▼

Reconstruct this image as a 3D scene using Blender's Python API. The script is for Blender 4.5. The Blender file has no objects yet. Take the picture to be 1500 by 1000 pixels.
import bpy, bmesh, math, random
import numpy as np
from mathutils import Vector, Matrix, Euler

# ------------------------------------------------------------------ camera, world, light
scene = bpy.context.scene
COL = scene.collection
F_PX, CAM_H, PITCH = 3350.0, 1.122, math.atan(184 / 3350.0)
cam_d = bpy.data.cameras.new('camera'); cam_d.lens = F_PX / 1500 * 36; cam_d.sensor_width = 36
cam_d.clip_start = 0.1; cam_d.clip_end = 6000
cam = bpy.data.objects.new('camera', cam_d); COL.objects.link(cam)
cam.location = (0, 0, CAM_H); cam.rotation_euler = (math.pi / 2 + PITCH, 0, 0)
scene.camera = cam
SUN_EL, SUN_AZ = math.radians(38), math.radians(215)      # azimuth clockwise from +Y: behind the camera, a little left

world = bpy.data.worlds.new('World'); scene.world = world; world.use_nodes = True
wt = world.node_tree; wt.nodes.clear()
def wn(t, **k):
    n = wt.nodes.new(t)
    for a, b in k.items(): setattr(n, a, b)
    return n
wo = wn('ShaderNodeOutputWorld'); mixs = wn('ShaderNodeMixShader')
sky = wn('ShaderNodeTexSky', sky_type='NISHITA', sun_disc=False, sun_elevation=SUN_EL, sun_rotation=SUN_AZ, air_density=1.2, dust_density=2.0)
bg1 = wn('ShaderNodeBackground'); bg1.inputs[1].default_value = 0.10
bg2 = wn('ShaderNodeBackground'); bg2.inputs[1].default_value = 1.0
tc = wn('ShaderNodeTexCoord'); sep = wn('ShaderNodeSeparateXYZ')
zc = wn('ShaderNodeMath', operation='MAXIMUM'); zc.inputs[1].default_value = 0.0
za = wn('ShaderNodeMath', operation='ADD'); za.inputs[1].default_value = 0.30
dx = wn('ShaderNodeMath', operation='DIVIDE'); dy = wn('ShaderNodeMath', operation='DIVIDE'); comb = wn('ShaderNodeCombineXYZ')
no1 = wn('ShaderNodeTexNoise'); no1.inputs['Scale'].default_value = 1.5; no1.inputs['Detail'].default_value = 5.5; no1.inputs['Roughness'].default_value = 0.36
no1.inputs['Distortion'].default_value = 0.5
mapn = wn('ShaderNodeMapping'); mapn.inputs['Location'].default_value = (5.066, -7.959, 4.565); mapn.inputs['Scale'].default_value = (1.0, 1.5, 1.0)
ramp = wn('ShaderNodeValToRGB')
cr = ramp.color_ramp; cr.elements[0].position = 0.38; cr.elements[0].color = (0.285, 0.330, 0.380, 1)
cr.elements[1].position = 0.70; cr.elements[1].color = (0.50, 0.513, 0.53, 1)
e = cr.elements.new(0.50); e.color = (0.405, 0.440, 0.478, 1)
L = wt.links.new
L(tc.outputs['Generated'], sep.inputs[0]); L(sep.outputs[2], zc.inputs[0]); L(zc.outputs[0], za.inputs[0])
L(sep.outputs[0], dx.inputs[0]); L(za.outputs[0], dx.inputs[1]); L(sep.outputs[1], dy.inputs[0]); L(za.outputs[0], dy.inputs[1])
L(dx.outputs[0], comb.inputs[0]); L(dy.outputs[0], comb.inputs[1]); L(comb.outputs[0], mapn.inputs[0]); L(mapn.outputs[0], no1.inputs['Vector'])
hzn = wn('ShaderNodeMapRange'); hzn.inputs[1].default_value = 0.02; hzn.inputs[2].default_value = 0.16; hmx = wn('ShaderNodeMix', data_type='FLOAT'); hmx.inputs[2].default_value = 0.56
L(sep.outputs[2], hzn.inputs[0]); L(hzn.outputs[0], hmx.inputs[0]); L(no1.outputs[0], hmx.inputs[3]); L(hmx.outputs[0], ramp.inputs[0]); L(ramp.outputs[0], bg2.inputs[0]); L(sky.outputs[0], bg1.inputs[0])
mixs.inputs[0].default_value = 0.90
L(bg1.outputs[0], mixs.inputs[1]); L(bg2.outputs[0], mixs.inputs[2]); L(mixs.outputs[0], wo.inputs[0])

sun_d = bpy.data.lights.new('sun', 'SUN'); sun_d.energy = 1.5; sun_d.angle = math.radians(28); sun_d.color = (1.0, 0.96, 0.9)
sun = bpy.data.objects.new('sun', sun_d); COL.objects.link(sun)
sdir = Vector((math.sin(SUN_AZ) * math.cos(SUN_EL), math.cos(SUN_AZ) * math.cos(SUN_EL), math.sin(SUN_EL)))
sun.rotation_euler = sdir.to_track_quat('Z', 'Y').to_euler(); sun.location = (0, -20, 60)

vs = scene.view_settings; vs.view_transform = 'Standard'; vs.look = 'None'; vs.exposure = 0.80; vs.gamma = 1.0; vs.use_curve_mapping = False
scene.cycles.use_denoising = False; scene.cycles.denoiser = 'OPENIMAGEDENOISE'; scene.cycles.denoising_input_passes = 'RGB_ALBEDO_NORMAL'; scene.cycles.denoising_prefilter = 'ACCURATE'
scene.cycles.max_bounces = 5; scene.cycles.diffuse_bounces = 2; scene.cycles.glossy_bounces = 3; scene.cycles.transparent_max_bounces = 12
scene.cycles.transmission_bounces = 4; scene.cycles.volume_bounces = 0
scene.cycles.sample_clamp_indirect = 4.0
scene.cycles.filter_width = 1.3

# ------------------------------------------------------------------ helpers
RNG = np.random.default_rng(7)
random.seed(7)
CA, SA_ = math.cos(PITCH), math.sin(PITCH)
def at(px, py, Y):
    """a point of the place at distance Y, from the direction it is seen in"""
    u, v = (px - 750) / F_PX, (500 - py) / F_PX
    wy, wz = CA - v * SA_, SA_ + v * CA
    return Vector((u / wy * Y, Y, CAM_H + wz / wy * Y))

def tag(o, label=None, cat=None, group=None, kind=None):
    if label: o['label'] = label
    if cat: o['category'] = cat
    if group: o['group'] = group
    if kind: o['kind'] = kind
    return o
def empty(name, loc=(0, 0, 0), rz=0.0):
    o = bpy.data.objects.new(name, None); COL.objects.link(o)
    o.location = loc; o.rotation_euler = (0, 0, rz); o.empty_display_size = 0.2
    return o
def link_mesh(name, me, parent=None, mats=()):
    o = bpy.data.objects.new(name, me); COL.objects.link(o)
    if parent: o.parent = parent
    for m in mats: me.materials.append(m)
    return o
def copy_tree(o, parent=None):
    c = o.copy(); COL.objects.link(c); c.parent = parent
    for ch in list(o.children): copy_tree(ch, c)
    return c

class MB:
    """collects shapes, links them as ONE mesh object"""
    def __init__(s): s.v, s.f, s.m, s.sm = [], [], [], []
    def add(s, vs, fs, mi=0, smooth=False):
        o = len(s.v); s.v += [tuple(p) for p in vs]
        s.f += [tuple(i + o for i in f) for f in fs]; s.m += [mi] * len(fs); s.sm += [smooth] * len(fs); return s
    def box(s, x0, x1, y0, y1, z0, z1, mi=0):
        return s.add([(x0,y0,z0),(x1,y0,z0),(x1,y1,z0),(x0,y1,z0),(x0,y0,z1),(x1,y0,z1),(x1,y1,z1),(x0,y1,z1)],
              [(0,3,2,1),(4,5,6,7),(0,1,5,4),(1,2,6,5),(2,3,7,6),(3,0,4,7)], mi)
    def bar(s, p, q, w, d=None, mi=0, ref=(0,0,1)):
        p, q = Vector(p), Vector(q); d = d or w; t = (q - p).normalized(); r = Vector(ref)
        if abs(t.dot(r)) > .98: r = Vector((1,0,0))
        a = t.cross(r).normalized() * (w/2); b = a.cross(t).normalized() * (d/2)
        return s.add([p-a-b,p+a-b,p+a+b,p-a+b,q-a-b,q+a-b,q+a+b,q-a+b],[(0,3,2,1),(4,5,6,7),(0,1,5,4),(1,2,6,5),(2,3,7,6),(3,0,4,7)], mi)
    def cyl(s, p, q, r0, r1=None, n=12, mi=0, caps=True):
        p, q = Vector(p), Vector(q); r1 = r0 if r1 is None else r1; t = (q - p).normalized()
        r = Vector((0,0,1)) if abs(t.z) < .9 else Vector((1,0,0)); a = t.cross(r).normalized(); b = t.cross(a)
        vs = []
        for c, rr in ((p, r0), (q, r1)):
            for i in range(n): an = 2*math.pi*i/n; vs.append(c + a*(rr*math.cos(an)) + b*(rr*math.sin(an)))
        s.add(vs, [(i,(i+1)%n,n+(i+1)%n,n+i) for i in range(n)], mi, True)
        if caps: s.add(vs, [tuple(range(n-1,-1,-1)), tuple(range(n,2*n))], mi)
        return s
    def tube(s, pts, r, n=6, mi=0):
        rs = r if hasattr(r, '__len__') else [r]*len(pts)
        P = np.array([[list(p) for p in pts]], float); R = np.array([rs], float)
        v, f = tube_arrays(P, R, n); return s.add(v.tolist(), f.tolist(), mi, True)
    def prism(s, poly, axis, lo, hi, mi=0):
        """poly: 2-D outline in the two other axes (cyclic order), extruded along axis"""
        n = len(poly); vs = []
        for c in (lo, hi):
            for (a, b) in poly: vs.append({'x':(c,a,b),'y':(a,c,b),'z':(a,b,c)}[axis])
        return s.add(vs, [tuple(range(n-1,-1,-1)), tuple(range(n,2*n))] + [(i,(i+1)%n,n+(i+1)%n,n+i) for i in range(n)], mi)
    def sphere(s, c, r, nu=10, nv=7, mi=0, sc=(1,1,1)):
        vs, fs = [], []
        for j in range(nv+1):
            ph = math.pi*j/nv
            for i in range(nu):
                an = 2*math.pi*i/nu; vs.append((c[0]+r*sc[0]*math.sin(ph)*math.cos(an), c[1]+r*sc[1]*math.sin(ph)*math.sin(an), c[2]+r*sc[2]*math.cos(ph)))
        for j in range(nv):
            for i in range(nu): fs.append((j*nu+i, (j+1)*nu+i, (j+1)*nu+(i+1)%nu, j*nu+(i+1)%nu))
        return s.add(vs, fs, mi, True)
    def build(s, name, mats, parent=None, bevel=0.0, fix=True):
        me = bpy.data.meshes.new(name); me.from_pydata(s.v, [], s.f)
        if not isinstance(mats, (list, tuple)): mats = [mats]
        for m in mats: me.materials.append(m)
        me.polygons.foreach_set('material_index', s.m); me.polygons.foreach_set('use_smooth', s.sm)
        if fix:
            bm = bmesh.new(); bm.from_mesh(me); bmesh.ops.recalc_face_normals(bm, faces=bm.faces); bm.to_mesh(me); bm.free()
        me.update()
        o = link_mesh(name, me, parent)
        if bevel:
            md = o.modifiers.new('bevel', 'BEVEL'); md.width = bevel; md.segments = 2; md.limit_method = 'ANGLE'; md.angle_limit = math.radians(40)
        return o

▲

> _Problem statement_
Your answer should be exactly the lines of the data above, from the first through the line containing "from mathutils import Vector, Matrix, Euler".

> _Full answer_
Reconstruct this image as a 3D scene using Blender's Python API. The script is for Blender 4.5. The Blender file has no objects yet. Take the picture to be 1500 by 1000 pixels.
import bpy, bmesh, math, random
import numpy as np
from mathutils import Vector, Matrix, Euler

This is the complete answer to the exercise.